**AIM**.
Leave out any pictures and transcribe all other data below exactly.

**SUPPLIED DATA**.
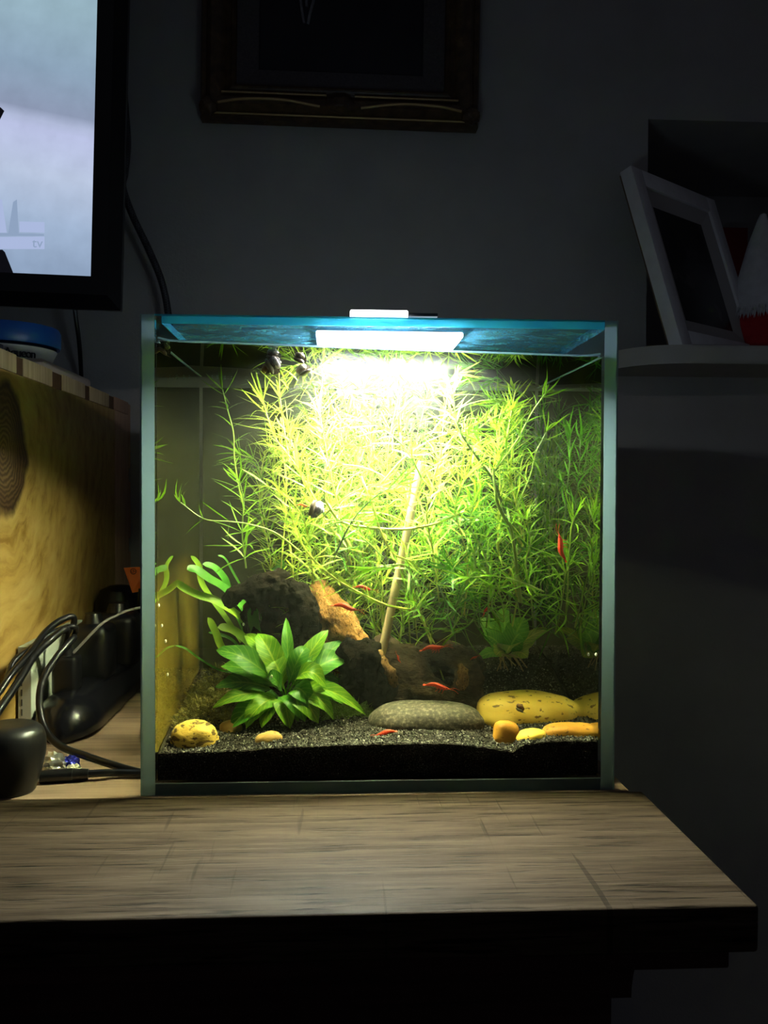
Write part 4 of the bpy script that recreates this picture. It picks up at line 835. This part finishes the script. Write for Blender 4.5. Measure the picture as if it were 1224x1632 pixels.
bm = nb(); bm.faces.new([bm.verts.new(p) for p in ((LX, .0005, 0), (0, .0005, 0), (0, .0005, TZ), (LX, .0005, TZ))]); obj('screen', bm, screen_mat(), tv, False, local=True)
def graphic(pts, m, y=-.0002):
    bm = nb(); P = [loc(*p) for p in pts]; bm.faces.new([bm.verts.new((p.x, y, p.z)) for p in P]); return obj('screen_graphic', bm, m, tv, False, local=True)
m_sd = emit('screen_dark', (.004, .004, .006), 1); m_sg = emit('screen_grey_blue', (.27, .36, .52), 1); m_sl = emit('screen_pale', (.40, .48, .72), 1)
graphic([(-30, 150), (2, 172), (7, 177), (0, 191), (-30, 250)], m_sd); graphic([(-60, 398), (4, 398), (8, 402), (22, 437), (-60, 432)], m_sd)
graphic([(13, 372), (21, 322), (27, 318), (30, 372)], m_sg); graphic([(-40, 378), (71, 377), (71, 397), (-40, 397)], m_sl, -.0001); graphic([(-20, 371), (70, 373), (70, 376), (-20, 376)], m_sg, -.0003); graphic([(31, 353), (71, 354), (71, 371), (31, 370)], m_sl, -.0001)
graphic([(-30, 315), (3, 318), (11, 371), (-30, 371)], m_sl, -.0001)
p = loc(60, 388); text('screen_lettering', 'tv', .017, m_sg, tv, Matrix.Translation((p.x, -.0006, p.z)) @ Matrix.Rotation(math.pi / 2, 4, 'X'), .0001)

# cables at the wall
def braid():
    m, nt = nodes_of('braided_sleeve'); tc = N(nt, 'ShaderNodeTexCoord'); ck = N(nt, 'ShaderNodeTexChecker', i_Scale=420.); ck.inputs[1].default_value = (.008, .008, .009, 1); ck.inputs[2].default_value = (.05, .05, .06, 1)
    mp = N(nt, 'ShaderNodeMapping'); mp.inputs['Rotation'].default_value = (.4, .6, .75); L(nt, tc, 'Object', mp, 0); L(nt, mp, 0, ck, 0)
    b = N(nt, 'ShaderNodeBsdfPrincipled', i_Roughness=.5); L(nt, ck, 0, b, 'Base Color'); out(nt, b); return m
m_braid = braid()
o = wire('braided_cable', [at(195, 120, .575), at(200, 180, .57), at(203, 230, .57), at(199, 275, .575), at(196, 300, .58), at(212, 345, .585), at(238, 400, .59), at(258, 450, .595), at(268, 500, .60), at(272, 560, .60), at(270, 800, .61), atz(272, 1090, .006)], .0048, m_braid, None, 10, 10); tag(o, 'thick black braided cable from the television down behind the aquarium', 'cable')
o = wire('hanging_wire', [at(118, 470, .58), at(120, 500, .585), at(126, 545, .60), at(129, 590, .62), at(130, 640, .632), at(131, 760, .633)], .0030, m_black, None, 8, 8); tag(o, 'thin black cord hanging from the television behind the crate', 'wire')

# ------------------------------------------------------------------ cluster left of the tank
m_gloss = plain('satin_black_plastic', (.004, .004, .006), .24); m_rub = plain('black_rubber', (.005, .005, .006), .3)
ps = thing('power_strip', 'long rounded black power strip beside the left pane of the aquarium', 'power strip', (-.277, .25, 0))
bm = nb(); rows = []                         # rounded hull, lofted along the depth
for k in range(26):
    t = k / 25; y = .1365 + (.045 * (1 - math.cos(t / .48 * math.pi / 2)) if t < .48 else .045 + .30 * (t - .48) / .52); q_ = min(1, (y - .1365) / .045); cap = math.sqrt(max(0., 1 - (1 - q_) ** 2))
    hw = .0305 * cap + .0006; hh = .0345 * cap ** .75 + .0006
    rows.append([bm.verts.new((-.2765 + hw * math.copysign(abs(math.cos(a)) ** .9, math.cos(a)), y, .0008 + .007 * cap + (hh - .004) * math.sin(a) if a <= math.pi else .0008 + .007 * cap * (1 + math.sin(a)))) for a in [j * math.pi / 12 for j in range(24)]])
for A_, B_ in zip(rows, rows[1:]):
    for k in range(24): bm.faces.new((A_[k], A_[(k + 1) % 24], B_[(k + 1) % 24], B_[k]))
bm.faces.new(rows[0]); bm.faces.new(rows[-1][::-1]); obj('shell', bm, m_gloss, ps)
def plug(x, y, z, w, d, h, label, bev=.004, cat='plug', name='plug', prongs=False):
    t = thing(name, label, cat, (x, y, z)); bm = nb(); bx(bm, (x - w / 2, y - d / 2, z), (x + w / 2, y + d / 2, z + h), bev, 3); obj('body', bm, m_black, t)
    bm = nb(); tube(bm, [Vector((x, y, z + h - .001)), Vector((x, y, z + h + .010))], [w * .28, w * .2], 12); obj('strain_relief', bm, m_rub, t); return t
pz = .033
plug(-.283, .192, pz, .023, .024, .036, 'narrow black plug at the near end of the power strip')
plug(-.277, .262, pz - .002, .040, .046, .058, 'bulky black adapter in the middle of the power strip', .010, 'adapter', 'power_adapter')
plug(-.272, .345, pz - .004, .046, .050, .060, 'tall black adapter at the far end of the power strip', .010, 'adapter', 'power_adapter')
bm = nb(); c = at(190, 985, .44); lathe(bm, [(0, .001), (.026, .001), (.028, .01), (.028, c.z + .02), (.022, c.z + .034), (.012, c.z + .039), (0, c.z + .040)], (c.x, .44, 0), 24); o = obj('round_topped_adapter', bm, m_black); tag(o, 'black round topped adapter in the shade against the crate', 'adapter')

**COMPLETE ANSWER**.
Write part 4 of the bpy script that recreates this picture. It picks up at line 835. This part finishes the script. Write for Blender 4.5. Measure the picture as if it were 1224x1632 pixels.
bm = nb(); bm.faces.new([bm.verts.new(p) for p in ((LX, .0005, 0), (0, .0005, 0), (0, .0005, TZ), (LX, .0005, TZ))]); obj('screen', bm, screen_mat(), tv, False, local=True)
def graphic(pts, m, y=-.0002):
    bm = nb(); P = [loc(*p) for p in pts]; bm.faces.new([bm.verts.new((p.x, y, p.z)) for p in P]); return obj('screen_graphic', bm, m, tv, False, local=True)
m_sd = emit('screen_dark', (.004, .004, .006), 1); m_sg = emit('screen_grey_blue', (.27, .36, .52), 1); m_sl = emit('screen_pale', (.40, .48, .72), 1)
graphic([(-30, 150), (2, 172), (7, 177), (0, 191), (-30, 250)], m_sd); graphic([(-60, 398), (4, 398), (8, 402), (22, 437), (-60, 432)], m_sd)
graphic([(13, 372), (21, 322), (27, 318), (30, 372)], m_sg); graphic([(-40, 378), (71, 377), (71, 397), (-40, 397)], m_sl, -.0001); graphic([(-20, 371), (70, 373), (70, 376), (-20, 376)], m_sg, -.0003); graphic([(31, 353), (71, 354), (71, 371), (31, 370)], m_sl, -.0001)
graphic([(-30, 315), (3, 318), (11, 371), (-30, 371)], m_sl, -.0001)
p = loc(60, 388); text('screen_lettering', 'tv', .017, m_sg, tv, Matrix.Translation((p.x, -.0006, p.z)) @ Matrix.Rotation(math.pi / 2, 4, 'X'), .0001)

# cables at the wall
def braid():
    m, nt = nodes_of('braided_sleeve'); tc = N(nt, 'ShaderNodeTexCoord'); ck = N(nt, 'ShaderNodeTexChecker', i_Scale=420.); ck.inputs[1].default_value = (.008, .008, .009, 1); ck.inputs[2].default_value = (.05, .05, .06, 1)
    mp = N(nt, 'ShaderNodeMapping'); mp.inputs['Rotation'].default_value = (.4, .6, .75); L(nt, tc, 'Object', mp, 0); L(nt, mp, 0, ck, 0)
    b = N(nt, 'ShaderNodeBsdfPrincipled', i_Roughness=.5); L(nt, ck, 0, b, 'Base Color'); out(nt, b); return m
m_braid = braid()
o = wire('braided_cable', [at(195, 120, .575), at(200, 180, .57), at(203, 230, .57), at(199, 275, .575), at(196, 300, .58), at(212, 345, .585), at(238, 400, .59), at(258, 450, .595), at(268, 500, .60), at(272, 560, .60), at(270, 800, .61), atz(272, 1090, .006)], .0048, m_braid, None, 10, 10); tag(o, 'thick black braided cable from the television down behind the aquarium', 'cable')
o = wire('hanging_wire', [at(118, 470, .58), at(120, 500, .585), at(126, 545, .60), at(129, 590, .62), at(130, 640, .632), at(131, 760, .633)], .0030, m_black, None, 8, 8); tag(o, 'thin black cord hanging from the television behind the crate', 'wire')

# ------------------------------------------------------------------ cluster left of the tank
m_gloss = plain('satin_black_plastic', (.004, .004, .006), .24); m_rub = plain('black_rubber', (.005, .005, .006), .3)
ps = thing('power_strip', 'long rounded black power strip beside the left pane of the aquarium', 'power strip', (-.277, .25, 0))
bm = nb(); rows = []                         # rounded hull, lofted along the depth
for k in range(26):
    t = k / 25; y = .1365 + (.045 * (1 - math.cos(t / .48 * math.pi / 2)) if t < .48 else .045 + .30 * (t - .48) / .52); q_ = min(1, (y - .1365) / .045); cap = math.sqrt(max(0., 1 - (1 - q_) ** 2))
    hw = .0305 * cap + .0006; hh = .0345 * cap ** .75 + .0006
    rows.append([bm.verts.new((-.2765 + hw * math.copysign(abs(math.cos(a)) ** .9, math.cos(a)), y, .0008 + .007 * cap + (hh - .004) * math.sin(a) if a <= math.pi else .0008 + .007 * cap * (1 + math.sin(a)))) for a in [j * math.pi / 12 for j in range(24)]])
for A_, B_ in zip(rows, rows[1:]):
    for k in range(24): bm.faces.new((A_[k], A_[(k + 1) % 24], B_[(k + 1) % 24], B_[k]))
bm.faces.new(rows[0]); bm.faces.new(rows[-1][::-1]); obj('shell', bm, m_gloss, ps)
def plug(x, y, z, w, d, h, label, bev=.004, cat='plug', name='plug', prongs=False):
    t = thing(name, label, cat, (x, y, z)); bm = nb(); bx(bm, (x - w / 2, y - d / 2, z), (x + w / 2, y + d / 2, z + h), bev, 3); obj('body', bm, m_black, t)
    bm = nb(); tube(bm, [Vector((x, y, z + h - .001)), Vector((x, y, z + h + .010))], [w * .28, w * .2], 12); obj('strain_relief', bm, m_rub, t); return t
pz = .033
plug(-.283, .192, pz, .023, .024, .036, 'narrow black plug at the near end of the power strip')
plug(-.277, .262, pz - .002, .040, .046, .058, 'bulky black adapter in the middle of the power strip', .010, 'adapter', 'power_adapter')
plug(-.272, .345, pz - .004, .046, .050, .060, 'tall black adapter at the far end of the power strip', .010, 'adapter', 'power_adapter')
bm = nb(); c = at(190, 985, .44); lathe(bm, [(0, .001), (.026, .001), (.028, .01), (.028, c.z + .02), (.022, c.z + .034), (.012, c.z + .039), (0, c.z + .040)], (c.x, .44, 0), 24); o = obj('round_topped_adapter', bm, m_black); tag(o, 'black round topped adapter in the shade against the crate', 'adapter')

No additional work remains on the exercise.